I’m not in college anymore. I’ve outgrown short-term internships. I’ve applied to grad schools as a last ditch effort, but I won’t be conclusively hearing back from most in the next several months. Even as I submit my CV to dubiously creditable employers on just about every hiring website known to man, I wonder—who would hire a candidate who might quit to pursue higher education in the next 6 months? How unethical is it to lie about it? (And is it a tolerable degree of unethical, all things considered?) Am I even qualified enough for any of these jobs? Is my degree—prestigious or otherwise—worth anything at all in the Real World?
Stagnant as I am right now, am I worth anything at all?
A few weeks ago, I turned 22, and everything got a little worse.
I’m coming to terms with being officially “in my twenties.” As my mother never fails to remind me, this is the most formative era of my career, and any critical mistakes will haunt me for the rest of my life.
Being 22-24 is weird. At 21, it’s okay to still be unsure of the future, and at 25 you should be looking into buying property, moving up in the corporate ladder, and family planning. Whatever happens in between is anyone’s guess. But I am not only in this confusing, second adolescence (one with more bills and creepy men), I’ve slipped between the cracks of young adulthood into a liminal space wedged somewhere in the middle of “bright future ahead” and “wasted potential”.
It’s all liminal.
I have trouble thinking of the future without spiraling into a pessimistic sinkhole right now.1 With that said, however, I still want to end on a positive note—jarring tonal shift be damned.
Though it’s not always clear to see, there is comfort in knowing this liminal space is not truly as lonely as it feels. There is liminality everywhere for those keen enough to notice, and as much as we are told otherwise, it is inevitable we all land here sooner or later, at one point in time or many, many others. And as much as the entirety of this essay may suggest otherwise, I do not believe misery and shame are inextricably intertwined with uncertainty.
Quantum physics, at its core, tells us everything is made up of infinitesimal particles which are defined by an inherent degree of uncertainty—you cannot know for certain more than single thing about a particle at once. So if our entire universe is built on uncertainty, then it can’t be so bad if, momentarily, we embody our own, too.2
I propose we formulate better questions as a first step in the right direction. How do you find joy and hope in liminality? Is it by building community people who are like you? Is it by reconnecting with the people and things you love? Is it by embracing the mundanity of just existing quietly and still for a little bit? (Or by screaming into the void of Substack to empty out years of pent-up rage?)
I don’t have the answers, but I guess it’s more about the mental journey to them, anyway.
Returning to old hobbies and picking up new ones are perhaps the only silver linings I have identified so far, and it is here where I will begin directing my efforts on finding meaning and enjoyment in this languorous stage of my life. There’s some insightful commentary about labor and value and productivity and late-stage capitalism in there if you look hard enough.

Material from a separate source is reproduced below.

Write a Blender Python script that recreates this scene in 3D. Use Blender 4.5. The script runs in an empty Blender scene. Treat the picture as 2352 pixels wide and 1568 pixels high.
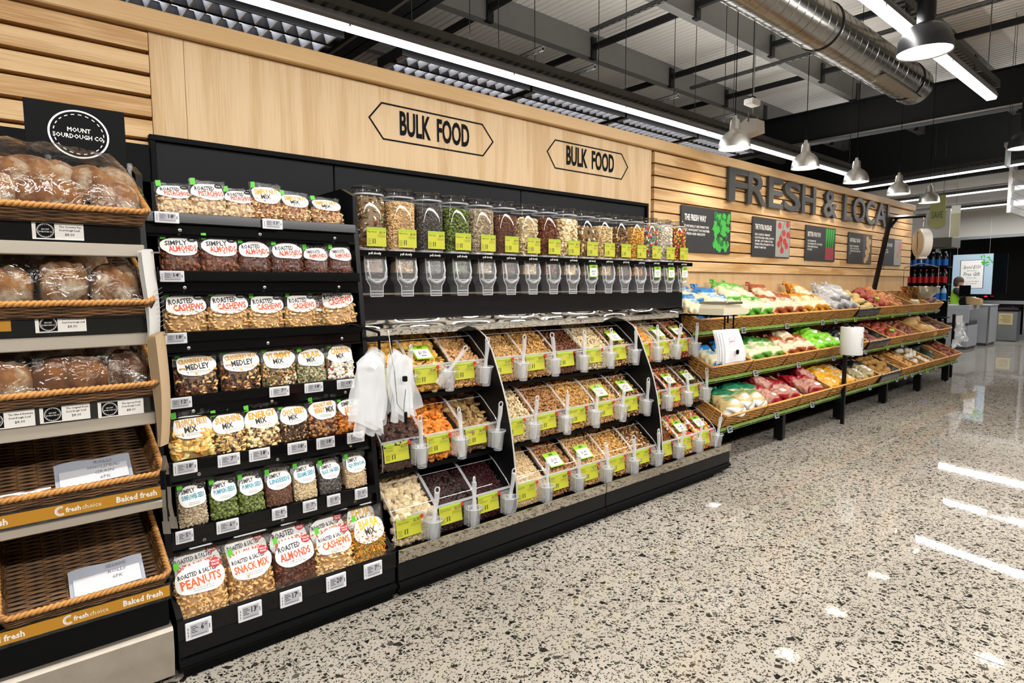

I hope to someday revisit this topic with a clear mind and contentment in my heart, wearing the knowing smile of someone for whom everything did, in fact, work out in the end. I’m not quite there yet, but one can hope.
In the meantime, we have to convince ourselves that ultimately, somehow, we are greater than the sum of our parts, that everything will eventually be okay, that we have inherent worth right here in the liminal—if for no other reason than simply because we can’t rely on others to do it for us anymore.
With love,
Marce <3
I will note that having a soft place to land in between the cracks, all things considered, is not the worst thing that could happen to a person. Do not let the frustration and anger of the present blind us of the privilege we have to be in it at all.
This is a botched interpretation of the Heisenberg Uncertainty Principle, which has nothing to do with boxes and dubiously dead cats—but it makes for a nice metaphor, doesn’t it?